I’m a year younger than you so not a kid. My wife & I have no kids..Neither do either of my siblings although my wife has 3 siblings, each with 2 or 3 kids. By North American standards, we were middle class; like your Canadian example, house & car with Social Security & a small pension. We live in a poor country with terrible schools. Without a better education, those nieces & nephews will be as poor as their parents, renting a small house but without a car, not to mention the 6-day work week without paid vacations or health insurance, much less job security, unemployment insurance, etc. As I said, it’s a poor country, one where all wealth has been for generations has been held by ruling families. So we’re paying all the health & education expenses of those nieces & nephews through college. And because this is a poor country it is within our means as retirees to do that & take care of ourselves on the monthly checks. (Tuition for a year at a either of the private high schools they’re attending costs about US$400 while college is more but similarly modest.) Speaking for myself while looking back at my life, this is actually the most significant thing I’ve ever done & as such, my greatest achievement. True, it’s almost nothing from a global perspective. Nonetheless, it makes me both proud & happy to just try to make their futures a bit better.
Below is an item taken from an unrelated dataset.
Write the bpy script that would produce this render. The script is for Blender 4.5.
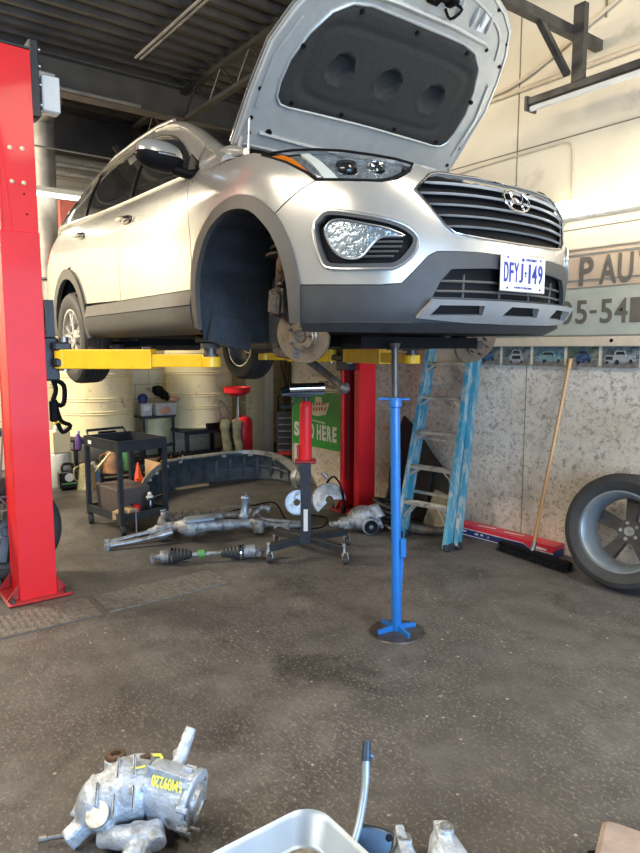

When you say their houses cost them next to nothing, you have to realize the at the time they didn't cost next to nothing. Our first home cost $59,00.00 and it doesn't sound like a lot NOW. Between us we were making aprox. $35,000.00. Our mortgage was at 10 and 1/4 percent! And when our first child was born I stayed at home. Our vacations were at the family cottage otherwise we stayed home. Yes we paid for our daughters to go to university because we wanted them to excel and they have. And yes we helped them buy their first home because paying rent is like throwing money away. Yes my parents and my husbands parents left us some money and we invested it. But we've had a full life and are making sure we have enough if we need help in our later years. I don't see anything wrong with our wealth going to our children and not the community.